* **Problem requirements**: Retype the full set of records. Keep every character identical.

* **Dataset rows**:
---

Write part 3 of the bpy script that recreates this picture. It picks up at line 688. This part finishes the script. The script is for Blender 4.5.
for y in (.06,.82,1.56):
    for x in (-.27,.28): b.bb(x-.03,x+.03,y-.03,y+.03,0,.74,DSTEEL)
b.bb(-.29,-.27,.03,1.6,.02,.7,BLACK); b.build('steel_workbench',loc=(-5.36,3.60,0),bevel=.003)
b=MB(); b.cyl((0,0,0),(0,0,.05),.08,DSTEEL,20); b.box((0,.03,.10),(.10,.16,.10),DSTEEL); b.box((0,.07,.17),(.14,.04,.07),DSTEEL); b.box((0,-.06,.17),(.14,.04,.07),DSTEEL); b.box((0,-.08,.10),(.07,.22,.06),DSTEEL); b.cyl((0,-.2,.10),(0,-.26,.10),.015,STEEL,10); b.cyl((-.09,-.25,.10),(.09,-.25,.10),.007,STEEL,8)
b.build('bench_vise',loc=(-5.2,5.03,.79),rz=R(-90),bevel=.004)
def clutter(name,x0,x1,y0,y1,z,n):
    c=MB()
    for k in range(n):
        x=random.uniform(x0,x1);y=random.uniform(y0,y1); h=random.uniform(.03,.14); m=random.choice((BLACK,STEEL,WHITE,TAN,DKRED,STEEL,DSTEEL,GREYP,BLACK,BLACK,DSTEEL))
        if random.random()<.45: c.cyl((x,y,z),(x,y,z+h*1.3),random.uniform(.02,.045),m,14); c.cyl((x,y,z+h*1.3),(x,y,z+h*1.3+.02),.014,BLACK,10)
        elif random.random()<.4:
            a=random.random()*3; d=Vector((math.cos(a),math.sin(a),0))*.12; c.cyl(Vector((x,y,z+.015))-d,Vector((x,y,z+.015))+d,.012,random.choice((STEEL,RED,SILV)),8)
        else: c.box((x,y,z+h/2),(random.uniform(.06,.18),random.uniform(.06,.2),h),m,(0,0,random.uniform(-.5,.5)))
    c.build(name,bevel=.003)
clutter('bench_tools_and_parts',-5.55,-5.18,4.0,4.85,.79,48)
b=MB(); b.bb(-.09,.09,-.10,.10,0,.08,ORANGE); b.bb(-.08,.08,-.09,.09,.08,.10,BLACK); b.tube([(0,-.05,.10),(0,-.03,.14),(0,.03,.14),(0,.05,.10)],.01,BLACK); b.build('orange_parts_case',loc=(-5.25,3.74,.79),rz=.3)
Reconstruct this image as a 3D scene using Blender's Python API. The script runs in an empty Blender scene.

---

* **Written reply**:
Write part 3 of the bpy script that recreates this picture. It picks up at line 688. This part finishes the script. The script is for Blender 4.5.
for y in (.06,.82,1.56):
    for x in (-.27,.28): b.bb(x-.03,x+.03,y-.03,y+.03,0,.74,DSTEEL)
b.bb(-.29,-.27,.03,1.6,.02,.7,BLACK); b.build('steel_workbench',loc=(-5.36,3.60,0),bevel=.003)
b=MB(); b.cyl((0,0,0),(0,0,.05),.08,DSTEEL,20); b.box((0,.03,.10),(.10,.16,.10),DSTEEL); b.box((0,.07,.17),(.14,.04,.07),DSTEEL); b.box((0,-.06,.17),(.14,.04,.07),DSTEEL); b.box((0,-.08,.10),(.07,.22,.06),DSTEEL); b.cyl((0,-.2,.10),(0,-.26,.10),.015,STEEL,10); b.cyl((-.09,-.25,.10),(.09,-.25,.10),.007,STEEL,8)
b.build('bench_vise',loc=(-5.2,5.03,.79),rz=R(-90),bevel=.004)
def clutter(name,x0,x1,y0,y1,z,n):
    c=MB()
    for k in range(n):
        x=random.uniform(x0,x1);y=random.uniform(y0,y1); h=random.uniform(.03,.14); m=random.choice((BLACK,STEEL,WHITE,TAN,DKRED,STEEL,DSTEEL,GREYP,BLACK,BLACK,DSTEEL))
        if random.random()<.45: c.cyl((x,y,z),(x,y,z+h*1.3),random.uniform(.02,.045),m,14); c.cyl((x,y,z+h*1.3),(x,y,z+h*1.3+.02),.014,BLACK,10)
        elif random.random()<.4:
            a=random.random()*3; d=Vector((math.cos(a),math.sin(a),0))*.12; c.cyl(Vector((x,y,z+.015))-d,Vector((x,y,z+.015))+d,.012,random.choice((STEEL,RED,SILV)),8)
        else: c.box((x,y,z+h/2),(random.uniform(.06,.18),random.uniform(.06,.2),h),m,(0,0,random.uniform(-.5,.5)))
    c.build(name,bevel=.003)
clutter('bench_tools_and_parts',-5.55,-5.18,4.0,4.85,.79,48)
b=MB(); b.bb(-.09,.09,-.10,.10,0,.08,ORANGE); b.bb(-.08,.08,-.09,.09,.08,.10,BLACK); b.tube([(0,-.05,.10),(0,-.03,.14),(0,.03,.14),(0,.05,.10)],.01,BLACK); b.build('orange_parts_case',loc=(-5.25,3.74,.79),rz=.3)
Reconstruct this image as a 3D scene using Blender's Python API. The script runs in an empty Blender scene.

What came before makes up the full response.